> [Problem statement]
Retype every line from the start of the data down to and including the line with "for o in list(bpy.data.objects): bpy.data.objects.remove(o)". Skip the pictures.

++++ Information provided

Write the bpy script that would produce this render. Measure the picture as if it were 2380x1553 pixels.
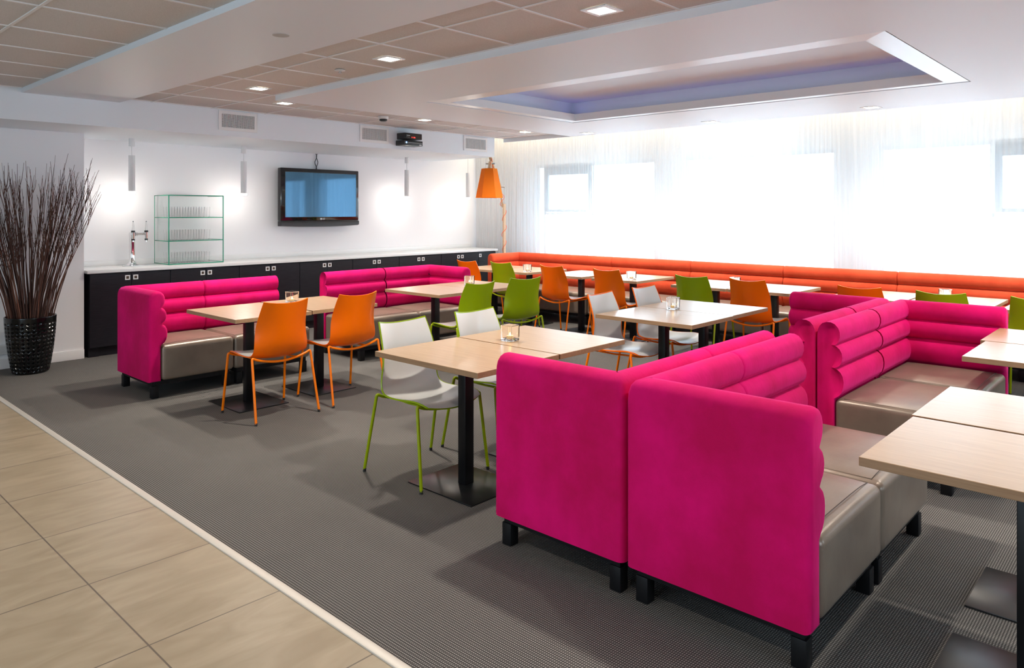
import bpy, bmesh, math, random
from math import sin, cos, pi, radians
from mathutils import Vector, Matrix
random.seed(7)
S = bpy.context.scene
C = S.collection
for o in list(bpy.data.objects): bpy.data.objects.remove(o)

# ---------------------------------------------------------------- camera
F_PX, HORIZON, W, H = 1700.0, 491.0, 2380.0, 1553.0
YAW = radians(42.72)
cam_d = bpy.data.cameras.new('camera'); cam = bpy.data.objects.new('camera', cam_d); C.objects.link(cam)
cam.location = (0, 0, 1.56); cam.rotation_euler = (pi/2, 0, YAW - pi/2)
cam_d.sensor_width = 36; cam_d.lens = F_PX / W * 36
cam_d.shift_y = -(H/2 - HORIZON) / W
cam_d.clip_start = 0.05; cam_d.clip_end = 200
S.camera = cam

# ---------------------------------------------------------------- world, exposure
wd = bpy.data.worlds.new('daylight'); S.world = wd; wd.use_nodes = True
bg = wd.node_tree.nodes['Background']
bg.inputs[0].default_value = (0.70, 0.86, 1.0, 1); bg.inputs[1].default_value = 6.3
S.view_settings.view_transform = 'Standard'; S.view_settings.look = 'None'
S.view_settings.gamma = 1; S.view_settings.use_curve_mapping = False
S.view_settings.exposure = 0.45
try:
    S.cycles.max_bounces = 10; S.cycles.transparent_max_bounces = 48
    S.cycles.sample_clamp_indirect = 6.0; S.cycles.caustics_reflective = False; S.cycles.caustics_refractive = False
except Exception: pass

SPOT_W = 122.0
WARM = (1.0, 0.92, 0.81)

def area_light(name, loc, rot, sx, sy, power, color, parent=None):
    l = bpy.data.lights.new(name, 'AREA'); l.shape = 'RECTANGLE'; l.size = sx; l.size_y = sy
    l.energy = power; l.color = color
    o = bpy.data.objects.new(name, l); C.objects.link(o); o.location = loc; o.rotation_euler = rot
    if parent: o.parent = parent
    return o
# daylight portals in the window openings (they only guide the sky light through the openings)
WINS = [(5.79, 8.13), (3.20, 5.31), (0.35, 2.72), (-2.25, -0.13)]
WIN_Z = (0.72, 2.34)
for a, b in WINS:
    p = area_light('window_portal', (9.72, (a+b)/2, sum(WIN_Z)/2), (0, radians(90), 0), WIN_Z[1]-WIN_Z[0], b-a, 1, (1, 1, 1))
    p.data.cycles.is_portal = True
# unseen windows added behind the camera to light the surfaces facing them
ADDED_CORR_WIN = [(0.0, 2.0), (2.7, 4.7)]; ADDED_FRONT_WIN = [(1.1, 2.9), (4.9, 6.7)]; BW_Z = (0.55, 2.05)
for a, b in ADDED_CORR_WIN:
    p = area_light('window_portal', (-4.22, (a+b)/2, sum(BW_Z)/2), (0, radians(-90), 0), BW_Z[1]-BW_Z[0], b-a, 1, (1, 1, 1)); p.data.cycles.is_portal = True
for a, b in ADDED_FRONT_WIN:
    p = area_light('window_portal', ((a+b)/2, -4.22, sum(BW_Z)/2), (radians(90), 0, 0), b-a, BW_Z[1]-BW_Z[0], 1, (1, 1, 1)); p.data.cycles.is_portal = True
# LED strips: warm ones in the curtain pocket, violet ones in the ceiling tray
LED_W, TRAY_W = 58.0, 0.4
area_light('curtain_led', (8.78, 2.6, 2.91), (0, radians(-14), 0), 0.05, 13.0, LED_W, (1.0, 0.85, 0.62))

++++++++

> [Solved exercise]
Write the bpy script that would produce this render. Measure the picture as if it were 2380x1553 pixels.
import bpy, bmesh, math, random
from math import sin, cos, pi, radians
from mathutils import Vector, Matrix
random.seed(7)
S = bpy.context.scene
C = S.collection
for o in list(bpy.data.objects): bpy.data.objects.remove(o)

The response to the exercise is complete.